S'agissant de la rénovation énergétique, le projet de loi finances adopté par l'Assemblée nationale prévoit un ciblage du taux réduit de TVA à 5,5 % applicable, en supprimant l'éligibilité des travaux dits « indissociablement liés ». Or, ce taux réduit constitue très clairement le premier des leviers publics de la rénovation énergétique, puisqu'il atteint 4,5 milliards d'euros, soit trois fois plus que les crédits alloués à Ma Prime Rénov'. N'est-il pas inopportun de le remettre ainsi en cause ?

Pour ce qui concerne la conversion automobile, le commissaire chargé du marché intérieur, Thierry Breton, a reconnu les difficultés économiques, mais aussi sociales, du « tout électrique » d'ici 2035. Or, la prime à la conversion, dispositif de reprise des véhicules anciens, est moins usitée que le bonus automobile, dispositif de soutien aux véhicules neufs. De plus, les critères d'éligibilité à ces deux dispositifs sont de plus en plus excluant pour les véhicules thermiques ou hybrides. Ne faudrait-il pas revenir à davantage de pragmatisme ?

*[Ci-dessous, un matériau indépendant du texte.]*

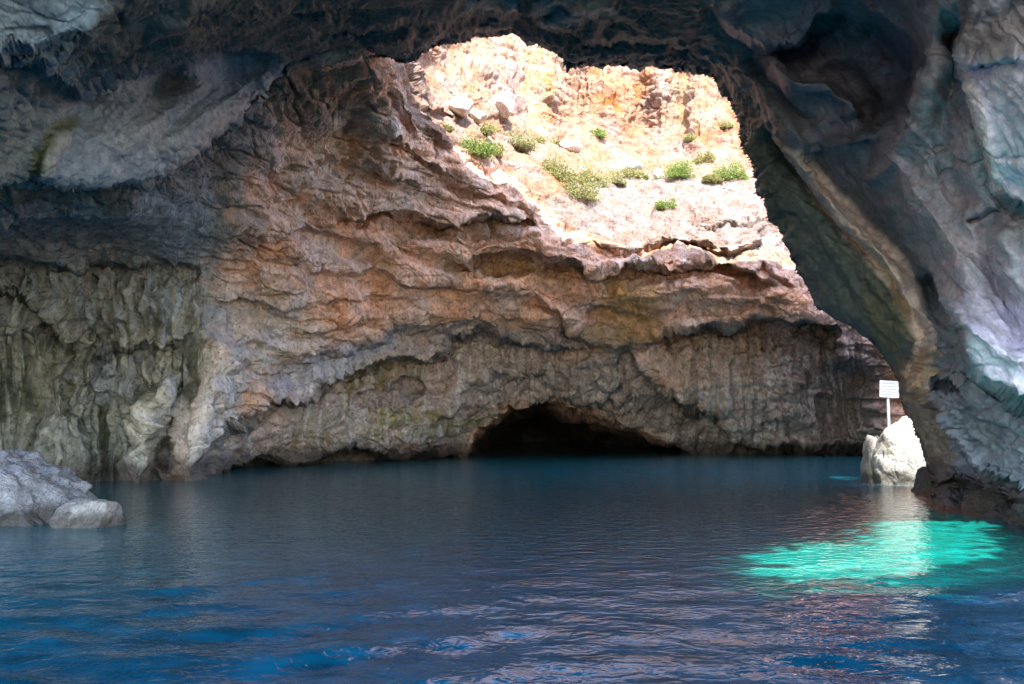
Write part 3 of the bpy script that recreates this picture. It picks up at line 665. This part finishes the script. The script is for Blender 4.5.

Ma deuxième série de questions porte sur la politique que vous conduisez.

Pour ce qui concerne les objectifs de « zéro artificialisation nette » (ZAN), vous n'êtes pas sans ignorer l'importance que ce sujet a pris dans les territoires et au Sénat au cours des derniers mois. Je ne vous poserai qu'une brève question à ce sujet, puisque vous serez prochainement entendu dans le cadre de la mission conjointe de contrôle constituée par le Sénat sur cette thématique lors d'une audition dédiée.

Lors de votre prise de fonctions au sein du Gouvernement, vous aviez laissé la porte ouverte - en tout cas, un peu entrebâillée... - pour des adaptations au cadre juridique de « ZAN », que nous savons désormais mal taillé par endroits. Nous avions pu échanger plusieurs fois à ce sujet. Mais nous constatons avec surprise que nous sommes maintenant en novembre 2022, que les conférences des schémas de cohérence territoriale (SCoT) ont déjà dû rendre leur travaux, que la révision des schémas régionaux d'aménagement, de développement durable et d'égalité des territoires (Sraddet) s'amorce et que, pourtant, nulle évolution notable du « ZAN » n'a pour l'instant été annoncée par le Gouvernement. Comment expliquez-vous cet état de fait, alors que le Parlement, les collectivités et l'ensemble des parties prenantes sont prêtes à dialoguer avec vous pour rendre la loi et les décrets plus efficaces ?

D'autre part, vous savez que le financement du « ZAN » sera le nerf de la guerre : sans moyens pour la réhabilitation du bâti, le recyclage des friches, la renaturation, et sans adaptations de la fiscalité, nous ne pourrons pas basculer vers un modèle du « ZAN » qui soit économiquement viable. À part une mesure relativement anecdotique concernant l'exonération de la taxe d'aménagement sur les sites dépollués et renaturés, et l'annonce du « fonds vert » aux contours pour l'instant assez flous, nous n'y voyons pas clair.